Stop criminalisation of International Solidarity! Stop State Terror in Colombia! The film Uribe doesn’t want you to see screened on the walls of the Colombian Embassy in Canberra
Mar 02

I curse poetry conceived as a cultural luxury by the neutral ones who wash their hands, pretend not to know, and escape from reality. I curse the poetry from those that do not take side until getting dirty. —Gabriel Celaya

Dear students, workers and colleagues of the public and state universities of the country,

From my new prison cell in the high security wing of “La Picota” prison I wish to send a warm greeting, accompanied with renewed hopes of success in the struggles that appear on the horizon in 2010. A year that official tradition dedicates to the celebration of the bicentennial of independence.

It has been more than eight months that I have been in prison under trial for the supposed crimes of ” rebellion” and “concert to break the law with terrorists aims”, in which I have been subject to the flagrant violation of my procedural guarantees; admitting illicit and illegal evidence like the computer of the deceased leader of the FARC, “Raul Reyes”; and incorporating victims of that guerrilla organization as special interveners who have received no concrete, real and specific damage from me.

Not being content with these abuses, on the 23rd of December I was removed under extreme security measures, from the facilities of the national jail “La Modelo”. During two days, my family, lawyers and friends did not know my whereabouts, to the point that they needed to raise the alarm about this situation to some national and international mass media and NGOs.

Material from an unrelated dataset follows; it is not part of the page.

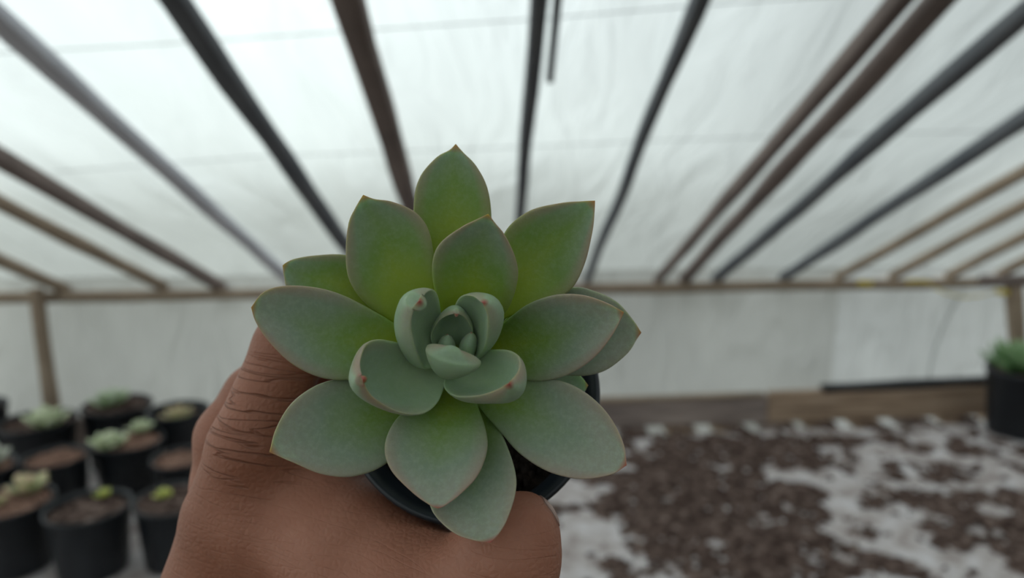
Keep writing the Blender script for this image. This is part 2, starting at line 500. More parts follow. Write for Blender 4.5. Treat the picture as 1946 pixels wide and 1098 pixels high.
V, Fc = tube([hit_plane(x, y, (0, D0 - 0.03, 0), nw) for x, y in ((1775, 546), (1800, 558), (1830, 565), (1862, 562), (1892, 554))], 0.0022, 8)
tag(mesh_obj('yellow_string', V, Fc, M['yellow']), 'thin yellow cord sagging below the plate before the film', 'string')

# ================================================================== THE BENCH
bench = empty('growing_bench', (0, 1.5, 0))
tag(bench, 'long slatted wooden growing bench against the polythene wall', 'bench')
BX0, BX1, BY0 = -1.9, 2.2, 1.02
sl_x = BX0 + 0.02
pitch_s = 0.150
n = 0
while sl_x < BX1:
    V, Fc = beam((sl_x, BY0, BENCH - 0.009), (sl_x + 0.0, wall_y(sl_x, 0.012), BENCH - 0.009), 0.088, 0.018, seg=4, bev=0.1)
    mesh_obj('slat', V, Fc, M['board_tan'] if n % 3 else M['board_grey'], bench)
    sl_x += pitch_s; n += 1
for yy in (BY0 + 0.10, 1.55):
    V, Fc = beam((BX0, yy, BENCH - 0.045), (BX1, yy, BENCH - 0.045), 0.04, 0.054, seg=4, bev=0.1)
    mesh_obj('bench_rail', V, Fc, M['board_grey'], bench)
for xx in (BX0 + 0.1, 0.1, BX1 - 0.1):
    for yy in (BY0 + 0.10, 1.55):
        V, Fc = beam((xx, yy, 0.0), (xx, yy, BENCH - 0.072), 0.05, 0.05, upv=(0, 1, 0), seg=4, bev=0.1)
        mesh_obj('leg', V, Fc, M['board_grey'], bench)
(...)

My transfer took place the same day I obtained, after numerous institutional obstacles, the authorization for the visit of my son, whom I had not seen for two years and ” coincided” with the denunciations of corruption that days earlier I had made against a civil servant of the national Prison “La Modelo”.

On the 17th of February the “trial hearing” will go ahead .This is the step prior to sentencing, in a process that has had clearly political aims, and in which critical thinking and the freedom of teaching, principles that distinguished the student movement of Cordoba (Argentina) nearly a century ago, are also on trial.

These events occur in a chain of systematic attacks on the public university community, demonstrated not only in the increasing cuts of financial resources that place knowledge and the education services under the implacable logic of the market,and also violate the fundamental principles – like the freedom of thought and its institutional autonomy.

All of this has been demonstrated by the arbitrary detentions of students, the incursion of the police in the university campus, the murder and disappearance of students, the threats to teachers and professors, the request on the part of the General Office of the public prosecutor of the Nation of the students names pertaining to public universities of Bogota and the proliferation of rebellion accusations levelled at university community members in hasty trials.and with restriction of access to the material of Luis Eduardo Sarmiento.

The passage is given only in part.